Следует, однако, заметить, что значительно позднее был случай, когда она не стала церемониться. Дело было, вероятно, в конце 1969 года, когда я снова собирался на зимовку в Антарктиду. К этому времени я успел развестись со своей женой и женился во второй раз в 1968 г. Пройдя все этапы оформления поездки, я пошел в ЦК для получения окончательного разрешения. Зашел в кабинет, где сидел пожилой чиновник ЦК, и начал отвечать на его вопросы. Первым был вопрос: «Как же это вы, только что женившись, собираетесь уезжать от жены на целый год?» Отвечаю: «Мы с женой по полгода бываем в разных экспедициях, так что для нас это привычно». Вопрос второй: «Вы развелись с первой женой в 1963 году. Как отнеслись к этому парторганизация, дирекция и профсоюз Института?». Ответ: «Не знаю, не интересовался». Чиновник: «Вы свободны, можете идти!». Уже на следующее утро меня вызывает Троицкая и спрашивает: «Леня, что вы умудрились наговорить в ЦК?». Услышав мой ответ, она не стала на этот раз стесняться: «Какой же вы дурак, Леня! Ведь я уже попросила Трешникова заказать вам иностранный паспорт!». Естественно, поездка не состоялась.
Вернувшись в 1958 году из Антарктиды, я получил от Главсевморпути путевку в Гагры для отдыха. Мой отдых уже подходил к концу, когда неожиданно в том же санатории появилась Валерия Алексеевна Троицкая. С ее кипучей энергией она ворвалась в мою ленивую и размеренную жизнь, как метеор. С утра я катал ее на лодке по морю, днем я должен был играть с ней в теннис (хотя никогда не держал ракетки), а вечером непременно танцевать, не пропуская ни одного танца. В.А. только что вернулась из поездки во Францию и рассказывала много интересного. Одна история мне запомнилась. Некий французский адмирал пригласил В.А. вместе с Бурхановым, начальником Главсевморпути и тоже адмиралом, в ночной ресторан при гостинице, в которой они жили. На эстраде выступала стриптизерша, на которую, не отрывая глаз, смотрел Бурханов.

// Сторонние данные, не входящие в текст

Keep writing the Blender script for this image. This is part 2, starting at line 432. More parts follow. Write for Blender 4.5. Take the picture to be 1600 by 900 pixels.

Заметив это, француз обратился через Троицкую к Бурханову с вопросом (Бурханов не знал французского): нравится ли ему выступавшая девица. Бурханов радостно закивал головой, выражая свое удовольствие. Тогда последовал второй вопрос француза: не хочет ли Бурханов, чтобы она пришла к нему этой ночью в номер. Реакция Бурханова была сугубо отрицательной. Он испуганно замахал руками и несколько раз повторил: нет, нет, нет! (эта реакция Бурханова для того времени была вполне естественной). Но самой замечательной была заключительная реплика Троицкой: «Вот дурак!». Так что этим коротким определением человеческой глупости В.А. пользовалась весьма охотно.